LE REGISTRAIRE DES MARQUES DE COMMERCE

Référence : 2023 COMC 167

Date de la décision : 2023-09-29

[TRADUCTION CERTIFIÉE, NON RÉVISÉE]

DANS L’AFFAIRE D’UNE PROCÉDURE EN VERTU DE L’ARTICLE 45

Partie requérante : Goodmans LLP

Propriétaire inscrite : Colgate-Palmolive Canada Inc.

Enregistrement : LMC113,440 pour AJAX

Introduction

[1] La présente décision concerne une procédure de radiation sommaire engagée en application de l’article 45 de la Loi sur les marques de commerce, LRC 1985, ch T‑13 (la Loi) à l’égard de l’enregistrement no LMC113,440 pour la marque de commerce AJAX (la Marque), appartenant à Colgate-Palmolive Canada Inc. (la Propriétaire).

[2] Pour les raisons qui suivent, je conclus que l’enregistrement doit être radié.

La procédure

[3] Le 9 février 2021, à la demande de Goodmans LLP (la Partie requérante), le registraire des marques de commerce a donné l’avis prévu à l’article 45 de la Loi.

[4] L’avis enjoignait à la Propriétaire d’indiquer, à l’égard de chacun des produits spécifiés dans l’enregistrement, si la Marque a été employée au Canada à un moment quelconque au cours des trois années précédant la date de l’avis et, dans la négative, qu’elle précise la date à laquelle la Marque a ainsi été employée en dernier lieu et la raison de son défaut d’emploi depuis cette date.

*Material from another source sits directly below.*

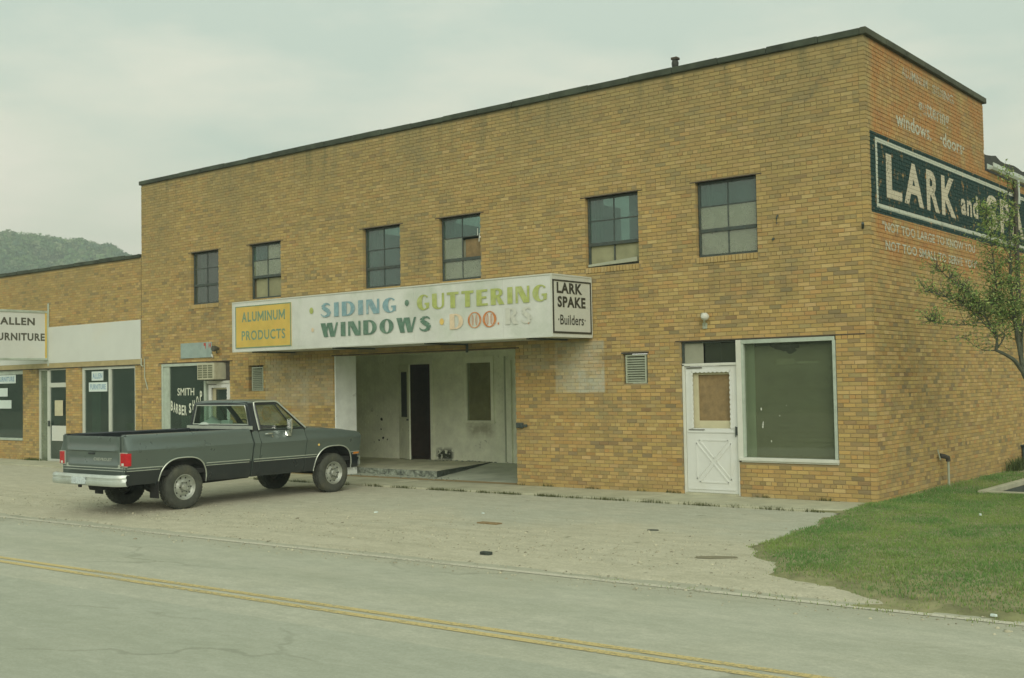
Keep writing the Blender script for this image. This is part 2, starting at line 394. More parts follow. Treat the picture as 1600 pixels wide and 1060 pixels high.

En l’espèce, la période pertinente pour démontrer l’emploi est du 9 février 2018 au 9 février 2021.

[5] La Marque enregistrée pour emploi en liaison avec :

[traduction]

(1) Nettoyants.

(2) Tampons à nettoyer.

(3) Poudres à laver, produits liquides et en poudre destinés à éliminer la saleté, la graisse ou la crasse au moyen d’une action détergente, cires et encaustiques, détergents en poudre et détergents liquides, ammoniaque, nettoyants pour vitres et agents de blanchiment.

(4) Produit détergent synthétique sous forme de barre.

(5) Amidon.

(6) Détergent pour lave-vaisselle.

[6] La définition pertinente d’emploi est énoncée à l’article 4 de la Loi :

4(1) Une marque de commerce est réputée employée en liaison avec des produits si, lors du transfert de la propriété ou de la possession de ces produits, dans la pratique normale du commerce, elle est apposée sur les produits mêmes ou sur les emballages dans lesquels ces produits sont distribués, ou si elle est, de toute autre manière, liée aux produits à tel point qu’avis de liaison est alors donné à la personne à qui la propriété ou possession est transférée.

[7] Il est généralement admis que le niveau de preuve requis pour établir l’emploi est peu élevé [Woods Canada Ltd c Lang Michener (1996), 71 CPR (3d) 477 (CF 1re inst)], et qu’il n’est pas nécessaire de produire une surabondance d’éléments de preuve [Union Electric Supply Co Ltd c Registraire des marques de commerce (1982), 63 CPR (2d) 56 (CF 1re inst)]. Toutefois, il n’en faut pas moins présenter des faits suffisants pour permettre au registraire de conclure que la marque de commerce a été employée en liaison avec chacun des produits et services spécifiés dans l’enregistrement pendant la période pertinente.

[8] En réponse à l’avis du registraire, la Propriétaire a produit l’affidavit de Melanie Jennison, conseillère principale en marques de commerce et conseillère principale en matière de marketing pour les soins personnels et les soins à domicile, au niveau mondial, pour Colgate-Palmolive Company (« CP Company »), la société mère de la Propriétaire. Les responsabilités de Mme Jennison consistent notamment à conseiller les équipes commerciales sur les questions relatives aux marques de commerce, à superviser l’emploi des marques et à maintenir les droits de marque de la CP Company et de la Propriétaire.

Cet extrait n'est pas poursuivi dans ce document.